US Lifts Restrictions on Ukraine’s Azov Brigade

(NewsWorthy.news) – The US State Department confirmed on June 10 that it is lifting restrictions on aid to Ukraine’s controversial Azov Brigade, which now has access to weapons provided by the US as well as the training given by US military personnel. The ultra-nationalist group was founded by volunteers in 2014 in a climate of increasing tensions between Kyiv and Moscow. Commentators suggested when the group was formed that the far-right group’s presence could threaten long-term security in Ukraine.

The US had previously cited concerns about the “Neo-Nazi” ideology of some of the Azov Battalion’s founding members as its reason for banning the provision of weapons and training to the unit. The US State Department said it had thoroughly reviewed the decision and found no evidence of human rights abuses carried out by the Azov Brigade, which has been absorbed into the Ukrainian National Guard.

Supposed denazification has long been used by the Kremlin to attempt to justify its invasion of Ukraine. The Russian-backed separatists in Donbas, however, have a history of antisemitic remarks; in 2015 the then-leader of the Donetsk People’s Republic, Alexander Zakharchenko, called the pro-Western leaders of Ukraine “miserable representatives of the great Jewish people”. In October 2023, Jews traveling from Tel Aviv were greeted by a mob shouting antisemitic slogans in Makhachkala airport, Dagestan.
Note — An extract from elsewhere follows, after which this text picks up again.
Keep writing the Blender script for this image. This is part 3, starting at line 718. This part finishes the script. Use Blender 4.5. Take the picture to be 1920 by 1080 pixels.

Though Nazi-associated symbols on the Azov Brigade’s banners have attracted attention, the ultra-nationalist ideology of Ukraine’s controversial militia is largely inspired by the ideals of Stepan Bandera, who led Ukrainian Nationalists in WWII. The Ukrainian Insurgent Army fought both Nazis and Soviets, but collaborated with the Third Reich when it suited its agenda. The group tortured and murdered 100,000 Poles in the 1943 Volhynia Massacre. Ukrainian President Volodymyr Zelenskyy commemorated the tragedy with his Polish counterpart in July 2023.

Bandera has still been praised by many as a “hero” in Ukraine, and by 2009 there were 30 monuments to him in the west of the country. Bandera also inspired the Right Sector, a coalition of Russian nationalist groups. Right Sector leader Dmytro Yarosh was strongly rumored in 2021 to have been appointed adviser to Ukraine’s armed forces, but Ukraine’s then-Commander-in-Chief Valery Zaluzhny did not admit to Kyiv’s alleged collaboration with Yarosh.

News on Yarosh and Right Sector since the 2022 invasion has been scarce compared to the widely publicized Azov Brigade, whose significant role in the conflict highlights the difficulties Zelenskyy would face during peacetime in keeping far-right militia under control.